* _What to produce_: Copy out the material below in full, but not its images.

Scripts that build scenes:
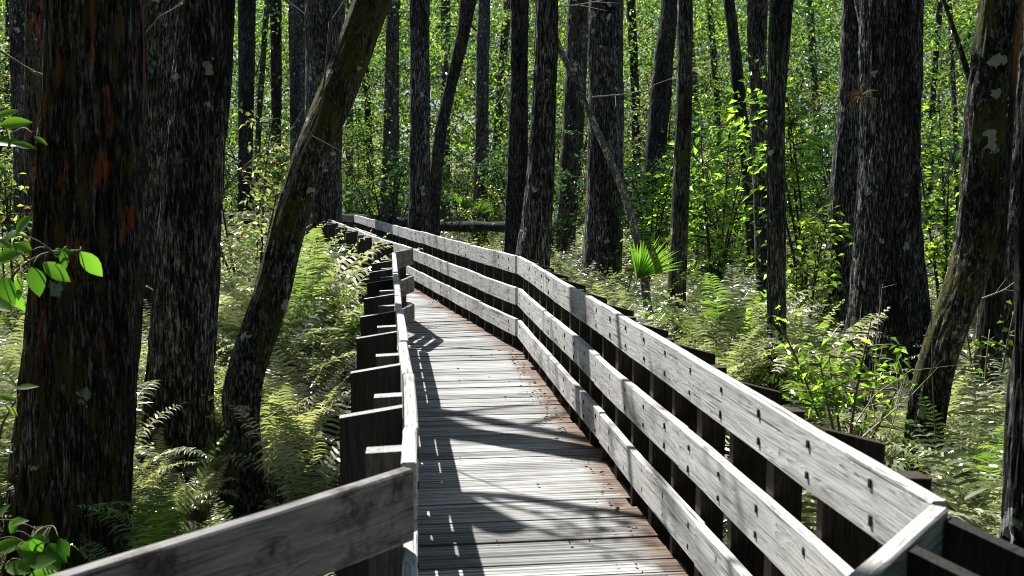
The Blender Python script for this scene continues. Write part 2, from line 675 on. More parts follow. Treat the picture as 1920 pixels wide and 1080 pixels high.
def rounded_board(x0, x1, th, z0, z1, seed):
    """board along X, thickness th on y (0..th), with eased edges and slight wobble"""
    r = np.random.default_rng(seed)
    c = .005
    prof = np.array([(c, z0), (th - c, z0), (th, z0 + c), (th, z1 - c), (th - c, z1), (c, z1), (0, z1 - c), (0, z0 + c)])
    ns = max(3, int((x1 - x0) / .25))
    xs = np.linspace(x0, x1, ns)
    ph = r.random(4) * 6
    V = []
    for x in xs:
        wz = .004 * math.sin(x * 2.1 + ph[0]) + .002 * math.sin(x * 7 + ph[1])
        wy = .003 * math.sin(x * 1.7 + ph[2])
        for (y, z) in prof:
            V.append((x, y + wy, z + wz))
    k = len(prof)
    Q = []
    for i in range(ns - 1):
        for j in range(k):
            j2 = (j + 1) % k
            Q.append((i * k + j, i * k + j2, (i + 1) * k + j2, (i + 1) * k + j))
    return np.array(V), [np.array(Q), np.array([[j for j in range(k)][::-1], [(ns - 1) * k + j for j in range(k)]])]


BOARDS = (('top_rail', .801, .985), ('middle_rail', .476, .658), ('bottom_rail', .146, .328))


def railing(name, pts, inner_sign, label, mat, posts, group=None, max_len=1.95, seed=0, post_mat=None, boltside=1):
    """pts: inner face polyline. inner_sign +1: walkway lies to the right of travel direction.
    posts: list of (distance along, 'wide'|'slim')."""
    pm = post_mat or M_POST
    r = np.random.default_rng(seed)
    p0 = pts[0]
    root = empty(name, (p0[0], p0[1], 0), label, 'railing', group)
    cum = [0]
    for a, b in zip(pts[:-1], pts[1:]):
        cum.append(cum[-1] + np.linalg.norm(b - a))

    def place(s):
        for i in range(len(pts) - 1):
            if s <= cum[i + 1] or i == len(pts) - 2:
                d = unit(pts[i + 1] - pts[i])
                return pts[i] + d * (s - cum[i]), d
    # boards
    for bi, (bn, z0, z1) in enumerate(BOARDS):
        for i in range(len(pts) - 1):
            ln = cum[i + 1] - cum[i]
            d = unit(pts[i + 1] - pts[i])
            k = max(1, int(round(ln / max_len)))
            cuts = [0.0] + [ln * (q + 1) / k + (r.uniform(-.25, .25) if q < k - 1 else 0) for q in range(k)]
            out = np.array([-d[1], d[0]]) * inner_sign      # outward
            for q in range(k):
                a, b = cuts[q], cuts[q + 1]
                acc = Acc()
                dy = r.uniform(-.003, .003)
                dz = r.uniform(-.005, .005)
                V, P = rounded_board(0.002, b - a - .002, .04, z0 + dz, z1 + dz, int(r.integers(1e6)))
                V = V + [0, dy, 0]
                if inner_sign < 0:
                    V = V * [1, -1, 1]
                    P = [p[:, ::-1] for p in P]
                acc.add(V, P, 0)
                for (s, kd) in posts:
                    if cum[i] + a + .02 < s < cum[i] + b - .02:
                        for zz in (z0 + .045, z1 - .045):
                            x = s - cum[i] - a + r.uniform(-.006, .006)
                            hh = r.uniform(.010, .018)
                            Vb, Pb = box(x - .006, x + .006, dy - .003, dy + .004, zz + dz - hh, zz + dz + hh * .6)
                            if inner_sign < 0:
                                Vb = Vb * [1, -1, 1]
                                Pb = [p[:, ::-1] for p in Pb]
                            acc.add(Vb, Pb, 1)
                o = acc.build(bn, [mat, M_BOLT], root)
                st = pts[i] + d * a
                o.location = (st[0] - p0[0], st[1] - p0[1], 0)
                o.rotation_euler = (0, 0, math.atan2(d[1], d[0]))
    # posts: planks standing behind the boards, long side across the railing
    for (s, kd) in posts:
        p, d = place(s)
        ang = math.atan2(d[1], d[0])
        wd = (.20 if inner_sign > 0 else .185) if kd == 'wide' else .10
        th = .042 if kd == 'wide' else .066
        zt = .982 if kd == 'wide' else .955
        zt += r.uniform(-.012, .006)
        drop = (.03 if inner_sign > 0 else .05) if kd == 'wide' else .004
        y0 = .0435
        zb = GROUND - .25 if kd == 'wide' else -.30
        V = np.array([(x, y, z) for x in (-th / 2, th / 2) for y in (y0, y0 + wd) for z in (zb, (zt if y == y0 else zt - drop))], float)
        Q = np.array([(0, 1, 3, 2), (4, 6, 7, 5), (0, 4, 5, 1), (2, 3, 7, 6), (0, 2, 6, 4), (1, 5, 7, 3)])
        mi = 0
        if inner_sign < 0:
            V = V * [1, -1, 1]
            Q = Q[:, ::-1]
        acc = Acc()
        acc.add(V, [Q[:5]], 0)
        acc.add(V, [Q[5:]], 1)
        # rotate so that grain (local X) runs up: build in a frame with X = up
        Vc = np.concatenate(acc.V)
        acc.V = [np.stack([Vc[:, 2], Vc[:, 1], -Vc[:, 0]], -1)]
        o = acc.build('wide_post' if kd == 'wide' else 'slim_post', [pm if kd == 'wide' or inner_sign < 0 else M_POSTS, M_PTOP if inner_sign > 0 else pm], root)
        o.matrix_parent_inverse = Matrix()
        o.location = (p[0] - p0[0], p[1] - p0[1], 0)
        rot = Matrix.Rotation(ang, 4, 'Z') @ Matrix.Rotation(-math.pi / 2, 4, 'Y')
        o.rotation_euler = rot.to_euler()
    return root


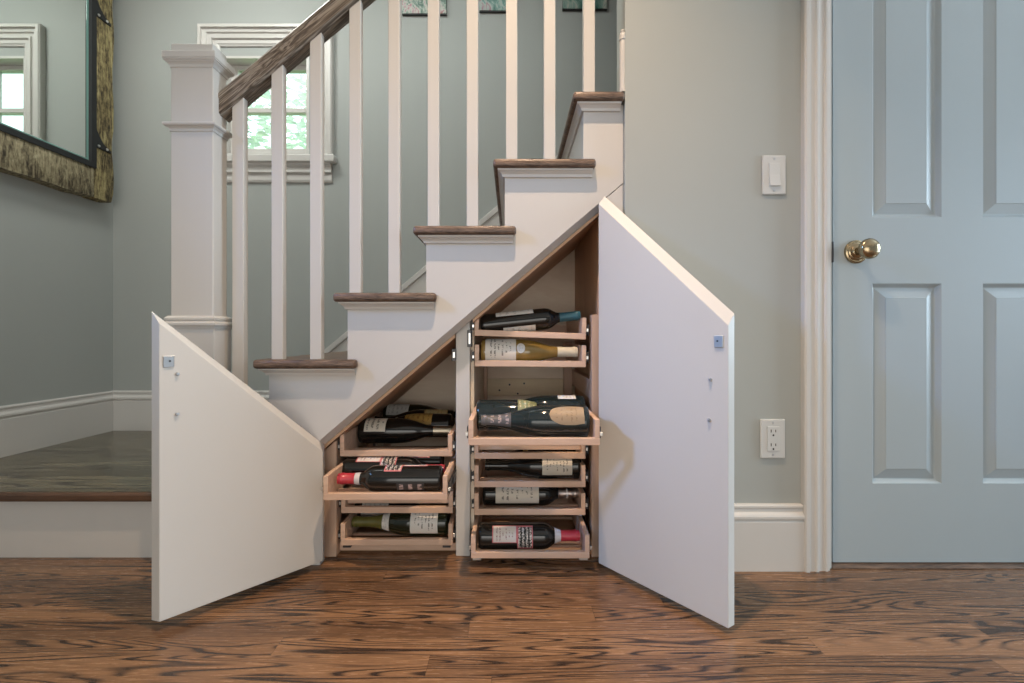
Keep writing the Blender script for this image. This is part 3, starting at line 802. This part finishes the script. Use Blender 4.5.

* _Solution_:
The Blender Python script for this scene continues. Write part 2, from line 675 on. More parts follow. Treat the picture as 1920 pixels wide and 1080 pixels high.
def rounded_board(x0, x1, th, z0, z1, seed):
    """board along X, thickness th on y (0..th), with eased edges and slight wobble"""
    r = np.random.default_rng(seed)
    c = .005
    prof = np.array([(c, z0), (th - c, z0), (th, z0 + c), (th, z1 - c), (th - c, z1), (c, z1), (0, z1 - c), (0, z0 + c)])
    ns = max(3, int((x1 - x0) / .25))
    xs = np.linspace(x0, x1, ns)
    ph = r.random(4) * 6
    V = []
    for x in xs:
        wz = .004 * math.sin(x * 2.1 + ph[0]) + .002 * math.sin(x * 7 + ph[1])
        wy = .003 * math.sin(x * 1.7 + ph[2])
        for (y, z) in prof:
            V.append((x, y + wy, z + wz))
    k = len(prof)
    Q = []
    for i in range(ns - 1):
        for j in range(k):
            j2 = (j + 1) % k
            Q.append((i * k + j, i * k + j2, (i + 1) * k + j2, (i + 1) * k + j))
    return np.array(V), [np.array(Q), np.array([[j for j in range(k)][::-1], [(ns - 1) * k + j for j in range(k)]])]


BOARDS = (('top_rail', .801, .985), ('middle_rail', .476, .658), ('bottom_rail', .146, .328))


def railing(name, pts, inner_sign, label, mat, posts, group=None, max_len=1.95, seed=0, post_mat=None, boltside=1):
    """pts: inner face polyline. inner_sign +1: walkway lies to the right of travel direction.
    posts: list of (distance along, 'wide'|'slim')."""
    pm = post_mat or M_POST
    r = np.random.default_rng(seed)
    p0 = pts[0]
    root = empty(name, (p0[0], p0[1], 0), label, 'railing', group)
    cum = [0]
    for a, b in zip(pts[:-1], pts[1:]):
        cum.append(cum[-1] + np.linalg.norm(b - a))

    def place(s):
        for i in range(len(pts) - 1):
            if s <= cum[i + 1] or i == len(pts) - 2:
                d = unit(pts[i + 1] - pts[i])
                return pts[i] + d * (s - cum[i]), d
    # boards
    for bi, (bn, z0, z1) in enumerate(BOARDS):
        for i in range(len(pts) - 1):
            ln = cum[i + 1] - cum[i]
            d = unit(pts[i + 1] - pts[i])
            k = max(1, int(round(ln / max_len)))
            cuts = [0.0] + [ln * (q + 1) / k + (r.uniform(-.25, .25) if q < k - 1 else 0) for q in range(k)]
            out = np.array([-d[1], d[0]]) * inner_sign      # outward
            for q in range(k):
                a, b = cuts[q], cuts[q + 1]
                acc = Acc()
                dy = r.uniform(-.003, .003)
                dz = r.uniform(-.005, .005)
                V, P = rounded_board(0.002, b - a - .002, .04, z0 + dz, z1 + dz, int(r.integers(1e6)))
                V = V + [0, dy, 0]
                if inner_sign < 0:
                    V = V * [1, -1, 1]
                    P = [p[:, ::-1] for p in P]
                acc.add(V, P, 0)
                for (s, kd) in posts:
                    if cum[i] + a + .02 < s < cum[i] + b - .02:
                        for zz in (z0 + .045, z1 - .045):
                            x = s - cum[i] - a + r.uniform(-.006, .006)
                            hh = r.uniform(.010, .018)
                            Vb, Pb = box(x - .006, x + .006, dy - .003, dy + .004, zz + dz - hh, zz + dz + hh * .6)
                            if inner_sign < 0:
                                Vb = Vb * [1, -1, 1]
                                Pb = [p[:, ::-1] for p in Pb]
                            acc.add(Vb, Pb, 1)
                o = acc.build(bn, [mat, M_BOLT], root)
                st = pts[i] + d * a
                o.location = (st[0] - p0[0], st[1] - p0[1], 0)
                o.rotation_euler = (0, 0, math.atan2(d[1], d[0]))
    # posts: planks standing behind the boards, long side across the railing
    for (s, kd) in posts:
        p, d = place(s)
        ang = math.atan2(d[1], d[0])
        wd = (.20 if inner_sign > 0 else .185) if kd == 'wide' else .10
        th = .042 if kd == 'wide' else .066
        zt = .982 if kd == 'wide' else .955
        zt += r.uniform(-.012, .006)
        drop = (.03 if inner_sign > 0 else .05) if kd == 'wide' else .004
        y0 = .0435
        zb = GROUND - .25 if kd == 'wide' else -.30
        V = np.array([(x, y, z) for x in (-th / 2, th / 2) for y in (y0, y0 + wd) for z in (zb, (zt if y == y0 else zt - drop))], float)
        Q = np.array([(0, 1, 3, 2), (4, 6, 7, 5), (0, 4, 5, 1), (2, 3, 7, 6), (0, 2, 6, 4), (1, 5, 7, 3)])
        mi = 0
        if inner_sign < 0:
            V = V * [1, -1, 1]
            Q = Q[:, ::-1]
        acc = Acc()
        acc.add(V, [Q[:5]], 0)
        acc.add(V, [Q[5:]], 1)
        # rotate so that grain (local X) runs up: build in a frame with X = up
        Vc = np.concatenate(acc.V)
        acc.V = [np.stack([Vc[:, 2], Vc[:, 1], -Vc[:, 0]], -1)]
        o = acc.build('wide_post' if kd == 'wide' else 'slim_post', [pm if kd == 'wide' or inner_sign < 0 else M_POSTS, M_PTOP if inner_sign > 0 else pm], root)
        o.matrix_parent_inverse = Matrix()
        o.location = (p[0] - p0[0], p[1] - p0[1], 0)
        rot = Matrix.Rotation(ang, 4, 'Z') @ Matrix.Rotation(-math.pi / 2, 4, 'Y')
        o.rotation_euler = rot.to_euler()
    return root


Keep writing the Blender script for this image. This is part 3, starting at line 802. This part finishes the script. Use Blender 4.5.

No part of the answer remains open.